つまり、「○○なら☓☓で、△△なら□□にします」という回答は絶対ダメなのである。

 

例えばSIerでは顧客企業の業績を伸ばすシステムづくりの手伝いをする。いわゆるソリューションである。これを実施するときには、いろいろな状況を考えた上で、結局実施できるのは「ただ1つである」。意見をまとめ、ソリューションを1つ実施しなければならない。

 

回答が無い価値観を共有する場合も同じである。確かにただの飲みの場であるならば、雑談で終わりだが、ビジネスをやる上では価値観が異なる中で何か1つの指針をたてなければならない。

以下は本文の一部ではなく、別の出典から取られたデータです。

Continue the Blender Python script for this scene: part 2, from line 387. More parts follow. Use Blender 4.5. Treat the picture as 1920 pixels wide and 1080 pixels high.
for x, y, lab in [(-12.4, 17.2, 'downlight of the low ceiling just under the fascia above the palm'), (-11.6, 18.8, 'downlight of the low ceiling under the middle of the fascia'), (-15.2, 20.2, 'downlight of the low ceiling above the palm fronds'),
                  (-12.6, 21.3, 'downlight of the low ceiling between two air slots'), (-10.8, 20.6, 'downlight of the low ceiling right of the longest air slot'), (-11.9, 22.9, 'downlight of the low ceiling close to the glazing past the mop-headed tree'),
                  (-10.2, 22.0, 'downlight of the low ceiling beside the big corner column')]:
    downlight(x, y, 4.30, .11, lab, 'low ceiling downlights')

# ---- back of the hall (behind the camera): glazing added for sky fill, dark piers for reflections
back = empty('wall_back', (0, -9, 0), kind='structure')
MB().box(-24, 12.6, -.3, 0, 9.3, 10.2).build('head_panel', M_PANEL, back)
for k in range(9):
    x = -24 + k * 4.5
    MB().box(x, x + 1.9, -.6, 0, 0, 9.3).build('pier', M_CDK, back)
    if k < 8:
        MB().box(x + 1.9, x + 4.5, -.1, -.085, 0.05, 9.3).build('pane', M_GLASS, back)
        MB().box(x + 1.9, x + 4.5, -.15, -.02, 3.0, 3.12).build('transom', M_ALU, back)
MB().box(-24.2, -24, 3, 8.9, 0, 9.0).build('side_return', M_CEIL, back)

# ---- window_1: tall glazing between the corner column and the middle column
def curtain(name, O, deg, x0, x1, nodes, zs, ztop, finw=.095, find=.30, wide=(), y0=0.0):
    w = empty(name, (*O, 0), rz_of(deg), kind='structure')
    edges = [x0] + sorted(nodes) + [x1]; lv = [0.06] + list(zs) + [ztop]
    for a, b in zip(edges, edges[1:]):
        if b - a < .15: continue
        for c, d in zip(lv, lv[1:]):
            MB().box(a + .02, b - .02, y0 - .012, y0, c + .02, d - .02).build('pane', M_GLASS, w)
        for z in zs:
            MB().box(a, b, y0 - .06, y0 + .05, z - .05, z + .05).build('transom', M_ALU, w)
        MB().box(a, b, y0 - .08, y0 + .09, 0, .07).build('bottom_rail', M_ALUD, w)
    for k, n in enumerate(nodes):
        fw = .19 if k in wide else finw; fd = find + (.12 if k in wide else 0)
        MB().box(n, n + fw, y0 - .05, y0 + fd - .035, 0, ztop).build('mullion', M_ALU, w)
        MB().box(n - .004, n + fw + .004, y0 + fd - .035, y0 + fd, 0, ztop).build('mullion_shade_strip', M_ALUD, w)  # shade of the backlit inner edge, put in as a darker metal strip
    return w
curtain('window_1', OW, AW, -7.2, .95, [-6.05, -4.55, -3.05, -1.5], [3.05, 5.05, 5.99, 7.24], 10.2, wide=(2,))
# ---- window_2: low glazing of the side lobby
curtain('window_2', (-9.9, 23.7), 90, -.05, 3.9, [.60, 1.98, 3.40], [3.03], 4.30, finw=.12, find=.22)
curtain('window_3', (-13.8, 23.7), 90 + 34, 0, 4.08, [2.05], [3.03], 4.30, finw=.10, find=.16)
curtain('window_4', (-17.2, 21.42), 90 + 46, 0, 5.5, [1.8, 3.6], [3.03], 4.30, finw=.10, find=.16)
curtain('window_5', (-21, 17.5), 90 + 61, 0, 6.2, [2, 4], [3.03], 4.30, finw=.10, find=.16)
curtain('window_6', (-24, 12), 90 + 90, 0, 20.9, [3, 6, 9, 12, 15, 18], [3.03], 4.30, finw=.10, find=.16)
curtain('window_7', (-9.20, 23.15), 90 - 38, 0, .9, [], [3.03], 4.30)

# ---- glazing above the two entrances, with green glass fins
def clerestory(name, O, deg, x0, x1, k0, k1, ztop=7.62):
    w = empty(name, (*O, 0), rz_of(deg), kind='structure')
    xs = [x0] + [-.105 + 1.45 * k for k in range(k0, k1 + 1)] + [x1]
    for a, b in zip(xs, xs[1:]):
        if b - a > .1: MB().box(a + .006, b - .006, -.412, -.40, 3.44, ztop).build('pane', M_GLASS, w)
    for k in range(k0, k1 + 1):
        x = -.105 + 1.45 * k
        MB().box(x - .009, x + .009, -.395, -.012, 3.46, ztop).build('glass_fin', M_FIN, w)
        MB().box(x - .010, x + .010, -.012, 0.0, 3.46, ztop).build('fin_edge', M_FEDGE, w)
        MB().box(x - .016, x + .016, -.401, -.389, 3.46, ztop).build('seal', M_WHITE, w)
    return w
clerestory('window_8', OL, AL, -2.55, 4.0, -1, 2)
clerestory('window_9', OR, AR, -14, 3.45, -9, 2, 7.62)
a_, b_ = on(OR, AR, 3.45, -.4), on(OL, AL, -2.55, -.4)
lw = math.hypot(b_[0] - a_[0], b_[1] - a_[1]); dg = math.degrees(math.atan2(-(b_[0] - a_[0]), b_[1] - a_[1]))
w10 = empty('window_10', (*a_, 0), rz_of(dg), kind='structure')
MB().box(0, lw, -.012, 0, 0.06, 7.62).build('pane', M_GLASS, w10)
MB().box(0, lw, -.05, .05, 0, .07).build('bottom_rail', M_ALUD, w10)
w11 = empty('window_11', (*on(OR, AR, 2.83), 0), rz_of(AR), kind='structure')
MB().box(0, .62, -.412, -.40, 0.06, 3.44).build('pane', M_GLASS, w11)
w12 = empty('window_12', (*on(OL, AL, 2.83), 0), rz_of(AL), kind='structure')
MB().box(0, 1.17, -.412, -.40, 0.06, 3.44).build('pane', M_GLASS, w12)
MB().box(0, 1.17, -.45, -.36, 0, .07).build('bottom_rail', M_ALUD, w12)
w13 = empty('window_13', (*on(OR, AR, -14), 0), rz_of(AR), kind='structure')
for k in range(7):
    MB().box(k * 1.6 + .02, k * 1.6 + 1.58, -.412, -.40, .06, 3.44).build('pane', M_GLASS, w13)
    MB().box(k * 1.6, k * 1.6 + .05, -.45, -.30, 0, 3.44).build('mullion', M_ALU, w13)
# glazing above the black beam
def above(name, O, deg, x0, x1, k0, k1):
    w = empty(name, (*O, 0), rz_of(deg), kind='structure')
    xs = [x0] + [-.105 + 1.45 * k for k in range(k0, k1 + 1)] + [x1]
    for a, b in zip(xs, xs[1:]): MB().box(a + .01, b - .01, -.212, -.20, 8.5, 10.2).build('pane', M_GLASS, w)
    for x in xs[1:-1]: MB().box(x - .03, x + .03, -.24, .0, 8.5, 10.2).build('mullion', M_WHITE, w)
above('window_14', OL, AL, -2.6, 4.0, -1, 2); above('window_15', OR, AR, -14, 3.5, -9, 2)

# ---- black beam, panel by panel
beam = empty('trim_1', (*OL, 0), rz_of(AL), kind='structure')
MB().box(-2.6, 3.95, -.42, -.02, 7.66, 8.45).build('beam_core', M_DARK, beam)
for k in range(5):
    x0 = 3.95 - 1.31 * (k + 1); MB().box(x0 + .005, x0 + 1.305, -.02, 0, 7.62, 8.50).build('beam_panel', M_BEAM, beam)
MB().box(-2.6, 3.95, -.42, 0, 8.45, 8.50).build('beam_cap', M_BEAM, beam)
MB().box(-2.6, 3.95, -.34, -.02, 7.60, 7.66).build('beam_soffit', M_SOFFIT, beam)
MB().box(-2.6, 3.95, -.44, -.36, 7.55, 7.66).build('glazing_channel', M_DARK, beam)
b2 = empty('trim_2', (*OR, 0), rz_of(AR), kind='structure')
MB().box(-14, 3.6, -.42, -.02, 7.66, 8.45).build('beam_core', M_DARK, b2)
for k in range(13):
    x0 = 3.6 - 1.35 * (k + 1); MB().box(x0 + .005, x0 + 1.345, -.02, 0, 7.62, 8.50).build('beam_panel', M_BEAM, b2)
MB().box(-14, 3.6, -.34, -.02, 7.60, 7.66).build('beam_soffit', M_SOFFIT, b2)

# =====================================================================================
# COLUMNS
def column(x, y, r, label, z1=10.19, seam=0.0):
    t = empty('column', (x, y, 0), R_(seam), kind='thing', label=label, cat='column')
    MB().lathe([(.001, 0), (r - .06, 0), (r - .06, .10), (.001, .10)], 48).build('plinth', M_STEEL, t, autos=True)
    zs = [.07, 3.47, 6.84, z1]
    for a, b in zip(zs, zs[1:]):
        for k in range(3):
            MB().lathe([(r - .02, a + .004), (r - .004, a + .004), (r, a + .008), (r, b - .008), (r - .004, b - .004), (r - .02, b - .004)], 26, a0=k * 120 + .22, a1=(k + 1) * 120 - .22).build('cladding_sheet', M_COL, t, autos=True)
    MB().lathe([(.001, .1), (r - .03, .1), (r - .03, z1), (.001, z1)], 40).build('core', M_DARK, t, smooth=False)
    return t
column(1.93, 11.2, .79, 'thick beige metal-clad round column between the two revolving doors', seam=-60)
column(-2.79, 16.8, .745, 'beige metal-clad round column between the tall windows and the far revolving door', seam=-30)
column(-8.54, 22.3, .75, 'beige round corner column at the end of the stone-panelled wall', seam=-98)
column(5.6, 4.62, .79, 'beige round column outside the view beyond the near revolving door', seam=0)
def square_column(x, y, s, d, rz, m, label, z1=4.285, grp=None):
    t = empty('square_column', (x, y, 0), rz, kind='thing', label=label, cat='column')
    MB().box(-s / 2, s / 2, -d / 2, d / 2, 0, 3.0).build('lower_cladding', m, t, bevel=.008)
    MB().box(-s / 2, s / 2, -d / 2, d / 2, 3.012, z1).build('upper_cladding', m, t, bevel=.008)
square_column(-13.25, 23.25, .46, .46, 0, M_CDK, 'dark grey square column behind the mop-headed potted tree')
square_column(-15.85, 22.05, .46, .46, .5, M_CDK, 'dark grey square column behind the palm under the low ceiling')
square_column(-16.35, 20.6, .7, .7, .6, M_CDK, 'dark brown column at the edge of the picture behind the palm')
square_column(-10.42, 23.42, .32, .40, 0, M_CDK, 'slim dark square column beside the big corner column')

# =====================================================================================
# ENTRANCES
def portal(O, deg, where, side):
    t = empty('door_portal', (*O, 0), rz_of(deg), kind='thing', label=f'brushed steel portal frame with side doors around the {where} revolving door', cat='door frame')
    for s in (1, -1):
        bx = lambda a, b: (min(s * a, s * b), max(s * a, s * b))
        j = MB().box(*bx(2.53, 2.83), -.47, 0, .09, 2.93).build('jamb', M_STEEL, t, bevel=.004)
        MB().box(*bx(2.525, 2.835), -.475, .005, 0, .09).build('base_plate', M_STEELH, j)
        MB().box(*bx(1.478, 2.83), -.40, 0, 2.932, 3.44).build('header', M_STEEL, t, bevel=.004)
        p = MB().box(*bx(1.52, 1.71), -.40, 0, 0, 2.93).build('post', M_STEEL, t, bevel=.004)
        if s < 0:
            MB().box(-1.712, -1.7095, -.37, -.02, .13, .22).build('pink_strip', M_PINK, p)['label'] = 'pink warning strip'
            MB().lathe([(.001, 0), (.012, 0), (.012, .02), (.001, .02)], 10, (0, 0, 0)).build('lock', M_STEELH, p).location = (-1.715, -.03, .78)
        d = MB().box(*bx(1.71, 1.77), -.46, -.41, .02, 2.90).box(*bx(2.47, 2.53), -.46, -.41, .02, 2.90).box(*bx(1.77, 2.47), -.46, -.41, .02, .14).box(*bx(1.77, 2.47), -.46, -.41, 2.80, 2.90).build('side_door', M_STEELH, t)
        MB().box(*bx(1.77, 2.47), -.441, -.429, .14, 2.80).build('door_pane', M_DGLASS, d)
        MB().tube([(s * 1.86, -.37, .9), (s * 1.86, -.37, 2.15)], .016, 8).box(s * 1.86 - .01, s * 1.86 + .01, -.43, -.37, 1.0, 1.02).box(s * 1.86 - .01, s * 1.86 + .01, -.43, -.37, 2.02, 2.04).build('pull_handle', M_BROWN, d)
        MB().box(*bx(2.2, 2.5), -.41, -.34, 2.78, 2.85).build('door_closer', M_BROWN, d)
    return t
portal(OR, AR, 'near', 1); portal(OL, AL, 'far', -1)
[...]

例えば、価値観が少し異なる人たちで新しい事業を始めようというときに、企業理念の好き勝手に書き散らすなんてしないだろう。何か軸を1つ作らなければならない。

 

 

全員が納得した上で議論が決着する

当然これが最もいい。しかし見られているのは過程であるとは言っても、結果が明らかにおかしければ意味がない。ただのアホの集まりで終わる。

結果満場一致でも変な小芝居は通用しない。

素直に意見を表明し合い、そして相手を説得し、時には折れるということをする。そして意見をまとめていく。結局は、その人の対人での振る舞いが見られているのである。